Reproduce the material in full, unchanged.

(Excerpt from a dataset)
|---|

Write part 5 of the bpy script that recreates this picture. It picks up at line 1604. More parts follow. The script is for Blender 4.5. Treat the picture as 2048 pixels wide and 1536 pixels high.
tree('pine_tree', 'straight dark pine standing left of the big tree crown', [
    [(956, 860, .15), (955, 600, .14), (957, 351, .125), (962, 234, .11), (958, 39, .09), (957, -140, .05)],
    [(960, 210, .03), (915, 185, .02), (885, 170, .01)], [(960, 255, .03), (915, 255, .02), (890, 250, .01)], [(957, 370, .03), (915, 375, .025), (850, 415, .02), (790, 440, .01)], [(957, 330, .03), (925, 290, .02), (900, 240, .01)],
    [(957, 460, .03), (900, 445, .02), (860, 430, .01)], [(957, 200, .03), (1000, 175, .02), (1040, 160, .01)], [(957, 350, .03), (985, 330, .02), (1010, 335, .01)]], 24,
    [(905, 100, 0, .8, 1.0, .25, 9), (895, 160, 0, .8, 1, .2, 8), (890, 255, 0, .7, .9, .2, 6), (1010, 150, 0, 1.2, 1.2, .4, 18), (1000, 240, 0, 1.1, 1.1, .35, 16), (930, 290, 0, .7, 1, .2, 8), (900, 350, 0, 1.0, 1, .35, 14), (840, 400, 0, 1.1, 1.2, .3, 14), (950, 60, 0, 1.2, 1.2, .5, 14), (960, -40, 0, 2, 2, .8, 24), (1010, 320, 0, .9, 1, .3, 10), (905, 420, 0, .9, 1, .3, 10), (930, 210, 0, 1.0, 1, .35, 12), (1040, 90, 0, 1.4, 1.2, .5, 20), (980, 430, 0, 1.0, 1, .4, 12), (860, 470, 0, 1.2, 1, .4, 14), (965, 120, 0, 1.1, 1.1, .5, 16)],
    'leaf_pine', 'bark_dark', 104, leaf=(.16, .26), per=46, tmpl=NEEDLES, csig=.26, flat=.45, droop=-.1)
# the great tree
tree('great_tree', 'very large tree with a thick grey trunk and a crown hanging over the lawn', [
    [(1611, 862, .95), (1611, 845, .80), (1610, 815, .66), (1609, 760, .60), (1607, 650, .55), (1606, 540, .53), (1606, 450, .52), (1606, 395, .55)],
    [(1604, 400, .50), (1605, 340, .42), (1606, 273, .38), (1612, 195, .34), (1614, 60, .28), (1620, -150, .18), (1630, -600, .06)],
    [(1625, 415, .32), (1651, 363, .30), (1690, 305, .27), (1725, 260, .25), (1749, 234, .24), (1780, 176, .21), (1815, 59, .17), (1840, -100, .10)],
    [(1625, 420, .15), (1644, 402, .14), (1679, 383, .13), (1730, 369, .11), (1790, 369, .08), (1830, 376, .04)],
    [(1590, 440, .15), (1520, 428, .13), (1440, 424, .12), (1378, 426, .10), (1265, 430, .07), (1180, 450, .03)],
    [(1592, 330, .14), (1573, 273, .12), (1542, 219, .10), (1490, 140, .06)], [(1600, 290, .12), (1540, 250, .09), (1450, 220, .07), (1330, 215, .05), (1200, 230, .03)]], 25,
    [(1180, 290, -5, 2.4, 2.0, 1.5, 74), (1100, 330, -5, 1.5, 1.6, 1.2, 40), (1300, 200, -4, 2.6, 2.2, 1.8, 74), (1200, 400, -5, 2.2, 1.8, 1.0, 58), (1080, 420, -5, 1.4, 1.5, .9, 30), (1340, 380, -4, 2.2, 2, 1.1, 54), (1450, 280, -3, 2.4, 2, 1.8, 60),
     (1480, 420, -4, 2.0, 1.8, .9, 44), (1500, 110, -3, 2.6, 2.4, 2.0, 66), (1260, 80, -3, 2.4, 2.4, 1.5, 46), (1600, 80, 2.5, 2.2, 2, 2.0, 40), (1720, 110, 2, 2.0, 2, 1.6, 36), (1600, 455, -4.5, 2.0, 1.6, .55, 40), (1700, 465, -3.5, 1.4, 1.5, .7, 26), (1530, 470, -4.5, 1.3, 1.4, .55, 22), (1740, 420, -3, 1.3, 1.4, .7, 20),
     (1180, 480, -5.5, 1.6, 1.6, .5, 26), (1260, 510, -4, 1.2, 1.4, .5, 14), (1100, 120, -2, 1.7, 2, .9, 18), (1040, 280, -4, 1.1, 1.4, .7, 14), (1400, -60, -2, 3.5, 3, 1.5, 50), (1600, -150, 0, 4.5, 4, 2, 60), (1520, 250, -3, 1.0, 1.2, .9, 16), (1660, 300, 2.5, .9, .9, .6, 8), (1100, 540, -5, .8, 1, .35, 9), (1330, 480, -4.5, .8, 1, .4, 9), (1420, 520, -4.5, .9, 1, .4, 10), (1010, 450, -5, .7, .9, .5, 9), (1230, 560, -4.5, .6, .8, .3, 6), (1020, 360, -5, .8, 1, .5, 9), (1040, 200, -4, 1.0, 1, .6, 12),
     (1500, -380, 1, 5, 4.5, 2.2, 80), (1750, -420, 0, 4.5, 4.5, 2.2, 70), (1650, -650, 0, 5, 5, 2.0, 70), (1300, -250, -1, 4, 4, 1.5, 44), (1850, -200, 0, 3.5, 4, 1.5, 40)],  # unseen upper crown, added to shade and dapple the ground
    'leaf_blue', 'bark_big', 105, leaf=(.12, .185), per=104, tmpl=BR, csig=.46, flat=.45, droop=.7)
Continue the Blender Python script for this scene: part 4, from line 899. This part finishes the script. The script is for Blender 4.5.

|---|

__RESULT__:
Write part 5 of the bpy script that recreates this picture. It picks up at line 1604. More parts follow. The script is for Blender 4.5. Treat the picture as 2048 pixels wide and 1536 pixels high.
tree('pine_tree', 'straight dark pine standing left of the big tree crown', [
    [(956, 860, .15), (955, 600, .14), (957, 351, .125), (962, 234, .11), (958, 39, .09), (957, -140, .05)],
    [(960, 210, .03), (915, 185, .02), (885, 170, .01)], [(960, 255, .03), (915, 255, .02), (890, 250, .01)], [(957, 370, .03), (915, 375, .025), (850, 415, .02), (790, 440, .01)], [(957, 330, .03), (925, 290, .02), (900, 240, .01)],
    [(957, 460, .03), (900, 445, .02), (860, 430, .01)], [(957, 200, .03), (1000, 175, .02), (1040, 160, .01)], [(957, 350, .03), (985, 330, .02), (1010, 335, .01)]], 24,
    [(905, 100, 0, .8, 1.0, .25, 9), (895, 160, 0, .8, 1, .2, 8), (890, 255, 0, .7, .9, .2, 6), (1010, 150, 0, 1.2, 1.2, .4, 18), (1000, 240, 0, 1.1, 1.1, .35, 16), (930, 290, 0, .7, 1, .2, 8), (900, 350, 0, 1.0, 1, .35, 14), (840, 400, 0, 1.1, 1.2, .3, 14), (950, 60, 0, 1.2, 1.2, .5, 14), (960, -40, 0, 2, 2, .8, 24), (1010, 320, 0, .9, 1, .3, 10), (905, 420, 0, .9, 1, .3, 10), (930, 210, 0, 1.0, 1, .35, 12), (1040, 90, 0, 1.4, 1.2, .5, 20), (980, 430, 0, 1.0, 1, .4, 12), (860, 470, 0, 1.2, 1, .4, 14), (965, 120, 0, 1.1, 1.1, .5, 16)],
    'leaf_pine', 'bark_dark', 104, leaf=(.16, .26), per=46, tmpl=NEEDLES, csig=.26, flat=.45, droop=-.1)
# the great tree
tree('great_tree', 'very large tree with a thick grey trunk and a crown hanging over the lawn', [
    [(1611, 862, .95), (1611, 845, .80), (1610, 815, .66), (1609, 760, .60), (1607, 650, .55), (1606, 540, .53), (1606, 450, .52), (1606, 395, .55)],
    [(1604, 400, .50), (1605, 340, .42), (1606, 273, .38), (1612, 195, .34), (1614, 60, .28), (1620, -150, .18), (1630, -600, .06)],
    [(1625, 415, .32), (1651, 363, .30), (1690, 305, .27), (1725, 260, .25), (1749, 234, .24), (1780, 176, .21), (1815, 59, .17), (1840, -100, .10)],
    [(1625, 420, .15), (1644, 402, .14), (1679, 383, .13), (1730, 369, .11), (1790, 369, .08), (1830, 376, .04)],
    [(1590, 440, .15), (1520, 428, .13), (1440, 424, .12), (1378, 426, .10), (1265, 430, .07), (1180, 450, .03)],
    [(1592, 330, .14), (1573, 273, .12), (1542, 219, .10), (1490, 140, .06)], [(1600, 290, .12), (1540, 250, .09), (1450, 220, .07), (1330, 215, .05), (1200, 230, .03)]], 25,
    [(1180, 290, -5, 2.4, 2.0, 1.5, 74), (1100, 330, -5, 1.5, 1.6, 1.2, 40), (1300, 200, -4, 2.6, 2.2, 1.8, 74), (1200, 400, -5, 2.2, 1.8, 1.0, 58), (1080, 420, -5, 1.4, 1.5, .9, 30), (1340, 380, -4, 2.2, 2, 1.1, 54), (1450, 280, -3, 2.4, 2, 1.8, 60),
     (1480, 420, -4, 2.0, 1.8, .9, 44), (1500, 110, -3, 2.6, 2.4, 2.0, 66), (1260, 80, -3, 2.4, 2.4, 1.5, 46), (1600, 80, 2.5, 2.2, 2, 2.0, 40), (1720, 110, 2, 2.0, 2, 1.6, 36), (1600, 455, -4.5, 2.0, 1.6, .55, 40), (1700, 465, -3.5, 1.4, 1.5, .7, 26), (1530, 470, -4.5, 1.3, 1.4, .55, 22), (1740, 420, -3, 1.3, 1.4, .7, 20),
     (1180, 480, -5.5, 1.6, 1.6, .5, 26), (1260, 510, -4, 1.2, 1.4, .5, 14), (1100, 120, -2, 1.7, 2, .9, 18), (1040, 280, -4, 1.1, 1.4, .7, 14), (1400, -60, -2, 3.5, 3, 1.5, 50), (1600, -150, 0, 4.5, 4, 2, 60), (1520, 250, -3, 1.0, 1.2, .9, 16), (1660, 300, 2.5, .9, .9, .6, 8), (1100, 540, -5, .8, 1, .35, 9), (1330, 480, -4.5, .8, 1, .4, 9), (1420, 520, -4.5, .9, 1, .4, 10), (1010, 450, -5, .7, .9, .5, 9), (1230, 560, -4.5, .6, .8, .3, 6), (1020, 360, -5, .8, 1, .5, 9), (1040, 200, -4, 1.0, 1, .6, 12),
     (1500, -380, 1, 5, 4.5, 2.2, 80), (1750, -420, 0, 4.5, 4.5, 2.2, 70), (1650, -650, 0, 5, 5, 2.0, 70), (1300, -250, -1, 4, 4, 1.5, 44), (1850, -200, 0, 3.5, 4, 1.5, 40)],  # unseen upper crown, added to shade and dapple the ground
    'leaf_blue', 'bark_big', 105, leaf=(.12, .185), per=104, tmpl=BR, csig=.46, flat=.45, droop=.7)
Continue the Blender Python script for this scene: part 4, from line 899. This part finishes the script. The script is for Blender 4.5.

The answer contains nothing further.